───── Supplied data

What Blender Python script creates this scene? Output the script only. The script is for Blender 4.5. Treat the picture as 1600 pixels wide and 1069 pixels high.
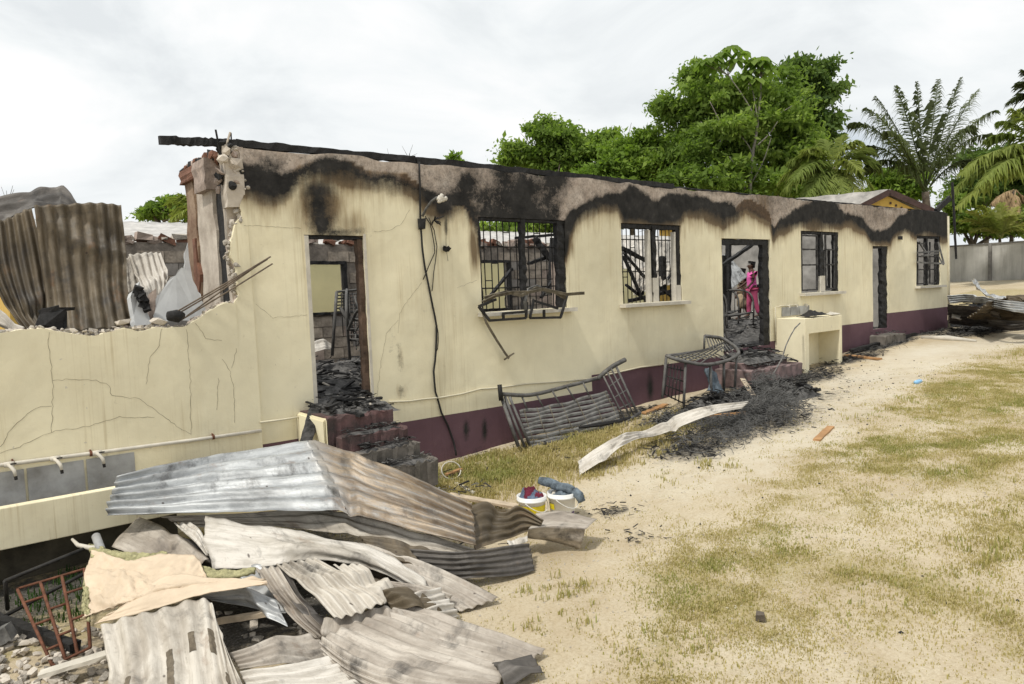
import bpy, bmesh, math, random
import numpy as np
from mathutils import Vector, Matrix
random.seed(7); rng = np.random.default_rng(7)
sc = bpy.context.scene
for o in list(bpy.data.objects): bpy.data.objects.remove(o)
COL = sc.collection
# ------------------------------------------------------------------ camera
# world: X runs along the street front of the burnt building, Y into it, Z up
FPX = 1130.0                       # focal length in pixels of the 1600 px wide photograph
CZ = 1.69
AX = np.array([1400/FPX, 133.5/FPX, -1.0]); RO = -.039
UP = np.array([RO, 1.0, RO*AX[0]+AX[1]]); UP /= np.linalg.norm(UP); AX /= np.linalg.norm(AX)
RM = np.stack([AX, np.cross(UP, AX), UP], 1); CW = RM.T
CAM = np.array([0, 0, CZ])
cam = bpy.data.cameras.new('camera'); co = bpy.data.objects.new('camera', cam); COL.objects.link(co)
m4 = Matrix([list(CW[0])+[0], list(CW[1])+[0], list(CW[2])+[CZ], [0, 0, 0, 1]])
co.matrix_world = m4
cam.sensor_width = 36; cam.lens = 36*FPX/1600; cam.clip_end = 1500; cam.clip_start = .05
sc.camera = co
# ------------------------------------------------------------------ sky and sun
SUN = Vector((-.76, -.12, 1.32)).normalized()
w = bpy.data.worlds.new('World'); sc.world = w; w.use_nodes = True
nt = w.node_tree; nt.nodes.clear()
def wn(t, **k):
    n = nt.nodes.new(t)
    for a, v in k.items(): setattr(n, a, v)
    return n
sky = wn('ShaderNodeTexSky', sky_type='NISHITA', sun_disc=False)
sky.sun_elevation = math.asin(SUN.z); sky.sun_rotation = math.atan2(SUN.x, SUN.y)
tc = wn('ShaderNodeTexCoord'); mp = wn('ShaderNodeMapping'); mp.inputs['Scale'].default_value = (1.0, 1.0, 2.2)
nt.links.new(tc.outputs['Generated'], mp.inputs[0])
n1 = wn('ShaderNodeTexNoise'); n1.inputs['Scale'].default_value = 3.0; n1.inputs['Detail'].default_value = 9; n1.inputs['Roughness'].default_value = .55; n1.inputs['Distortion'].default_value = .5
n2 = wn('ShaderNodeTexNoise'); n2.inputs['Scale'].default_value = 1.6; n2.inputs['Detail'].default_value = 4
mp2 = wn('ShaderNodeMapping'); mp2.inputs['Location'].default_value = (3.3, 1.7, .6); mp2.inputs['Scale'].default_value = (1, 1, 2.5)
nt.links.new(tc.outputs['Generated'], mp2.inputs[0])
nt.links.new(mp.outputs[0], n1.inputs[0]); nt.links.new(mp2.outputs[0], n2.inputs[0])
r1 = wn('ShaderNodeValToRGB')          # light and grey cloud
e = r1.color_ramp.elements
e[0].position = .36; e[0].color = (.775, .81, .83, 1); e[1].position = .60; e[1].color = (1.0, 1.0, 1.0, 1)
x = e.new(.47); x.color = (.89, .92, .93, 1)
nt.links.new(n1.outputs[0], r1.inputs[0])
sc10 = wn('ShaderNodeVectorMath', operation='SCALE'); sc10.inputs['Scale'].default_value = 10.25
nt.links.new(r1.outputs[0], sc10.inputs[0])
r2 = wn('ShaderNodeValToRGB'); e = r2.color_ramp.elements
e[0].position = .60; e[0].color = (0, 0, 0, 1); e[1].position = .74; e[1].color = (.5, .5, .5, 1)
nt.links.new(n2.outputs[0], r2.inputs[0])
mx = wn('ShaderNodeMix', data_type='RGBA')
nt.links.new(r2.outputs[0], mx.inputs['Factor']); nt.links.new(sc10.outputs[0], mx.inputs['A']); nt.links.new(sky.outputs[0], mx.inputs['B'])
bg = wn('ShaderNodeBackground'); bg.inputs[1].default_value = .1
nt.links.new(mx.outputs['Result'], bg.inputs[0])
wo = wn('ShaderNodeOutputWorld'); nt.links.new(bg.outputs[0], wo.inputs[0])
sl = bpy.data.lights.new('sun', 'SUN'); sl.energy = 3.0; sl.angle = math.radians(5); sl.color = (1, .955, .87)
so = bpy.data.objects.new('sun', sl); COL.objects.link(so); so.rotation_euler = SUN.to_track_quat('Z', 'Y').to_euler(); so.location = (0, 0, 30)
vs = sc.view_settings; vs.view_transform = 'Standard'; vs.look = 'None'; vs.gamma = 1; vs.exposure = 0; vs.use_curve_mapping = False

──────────

* **Work to do**: Take the listing above and print it exactly, apart from the pictures.

* **Written answer**:
What Blender Python script creates this scene? Output the script only. The script is for Blender 4.5. Treat the picture as 1600 pixels wide and 1069 pixels high.
import bpy, bmesh, math, random
import numpy as np
from mathutils import Vector, Matrix
random.seed(7); rng = np.random.default_rng(7)
sc = bpy.context.scene
for o in list(bpy.data.objects): bpy.data.objects.remove(o)
COL = sc.collection
# ------------------------------------------------------------------ camera
# world: X runs along the street front of the burnt building, Y into it, Z up
FPX = 1130.0                       # focal length in pixels of the 1600 px wide photograph
CZ = 1.69
AX = np.array([1400/FPX, 133.5/FPX, -1.0]); RO = -.039
UP = np.array([RO, 1.0, RO*AX[0]+AX[1]]); UP /= np.linalg.norm(UP); AX /= np.linalg.norm(AX)
RM = np.stack([AX, np.cross(UP, AX), UP], 1); CW = RM.T
CAM = np.array([0, 0, CZ])
cam = bpy.data.cameras.new('camera'); co = bpy.data.objects.new('camera', cam); COL.objects.link(co)
m4 = Matrix([list(CW[0])+[0], list(CW[1])+[0], list(CW[2])+[CZ], [0, 0, 0, 1]])
co.matrix_world = m4
cam.sensor_width = 36; cam.lens = 36*FPX/1600; cam.clip_end = 1500; cam.clip_start = .05
sc.camera = co
# ------------------------------------------------------------------ sky and sun
SUN = Vector((-.76, -.12, 1.32)).normalized()
w = bpy.data.worlds.new('World'); sc.world = w; w.use_nodes = True
nt = w.node_tree; nt.nodes.clear()
def wn(t, **k):
    n = nt.nodes.new(t)
    for a, v in k.items(): setattr(n, a, v)
    return n
sky = wn('ShaderNodeTexSky', sky_type='NISHITA', sun_disc=False)
sky.sun_elevation = math.asin(SUN.z); sky.sun_rotation = math.atan2(SUN.x, SUN.y)
tc = wn('ShaderNodeTexCoord'); mp = wn('ShaderNodeMapping'); mp.inputs['Scale'].default_value = (1.0, 1.0, 2.2)
nt.links.new(tc.outputs['Generated'], mp.inputs[0])
n1 = wn('ShaderNodeTexNoise'); n1.inputs['Scale'].default_value = 3.0; n1.inputs['Detail'].default_value = 9; n1.inputs['Roughness'].default_value = .55; n1.inputs['Distortion'].default_value = .5
n2 = wn('ShaderNodeTexNoise'); n2.inputs['Scale'].default_value = 1.6; n2.inputs['Detail'].default_value = 4
mp2 = wn('ShaderNodeMapping'); mp2.inputs['Location'].default_value = (3.3, 1.7, .6); mp2.inputs['Scale'].default_value = (1, 1, 2.5)
nt.links.new(tc.outputs['Generated'], mp2.inputs[0])
nt.links.new(mp.outputs[0], n1.inputs[0]); nt.links.new(mp2.outputs[0], n2.inputs[0])
r1 = wn('ShaderNodeValToRGB')          # light and grey cloud
e = r1.color_ramp.elements
e[0].position = .36; e[0].color = (.775, .81, .83, 1); e[1].position = .60; e[1].color = (1.0, 1.0, 1.0, 1)
x = e.new(.47); x.color = (.89, .92, .93, 1)
nt.links.new(n1.outputs[0], r1.inputs[0])
sc10 = wn('ShaderNodeVectorMath', operation='SCALE'); sc10.inputs['Scale'].default_value = 10.25
nt.links.new(r1.outputs[0], sc10.inputs[0])
r2 = wn('ShaderNodeValToRGB'); e = r2.color_ramp.elements
e[0].position = .60; e[0].color = (0, 0, 0, 1); e[1].position = .74; e[1].color = (.5, .5, .5, 1)
nt.links.new(n2.outputs[0], r2.inputs[0])
mx = wn('ShaderNodeMix', data_type='RGBA')
nt.links.new(r2.outputs[0], mx.inputs['Factor']); nt.links.new(sc10.outputs[0], mx.inputs['A']); nt.links.new(sky.outputs[0], mx.inputs['B'])
bg = wn('ShaderNodeBackground'); bg.inputs[1].default_value = .1
nt.links.new(mx.outputs['Result'], bg.inputs[0])
wo = wn('ShaderNodeOutputWorld'); nt.links.new(bg.outputs[0], wo.inputs[0])
sl = bpy.data.lights.new('sun', 'SUN'); sl.energy = 3.0; sl.angle = math.radians(5); sl.color = (1, .955, .87)
so = bpy.data.objects.new('sun', sl); COL.objects.link(so); so.rotation_euler = SUN.to_track_quat('Z', 'Y').to_euler(); so.location = (0, 0, 30)
vs = sc.view_settings; vs.view_transform = 'Standard'; vs.look = 'None'; vs.gamma = 1; vs.exposure = 0; vs.use_curve_mapping = False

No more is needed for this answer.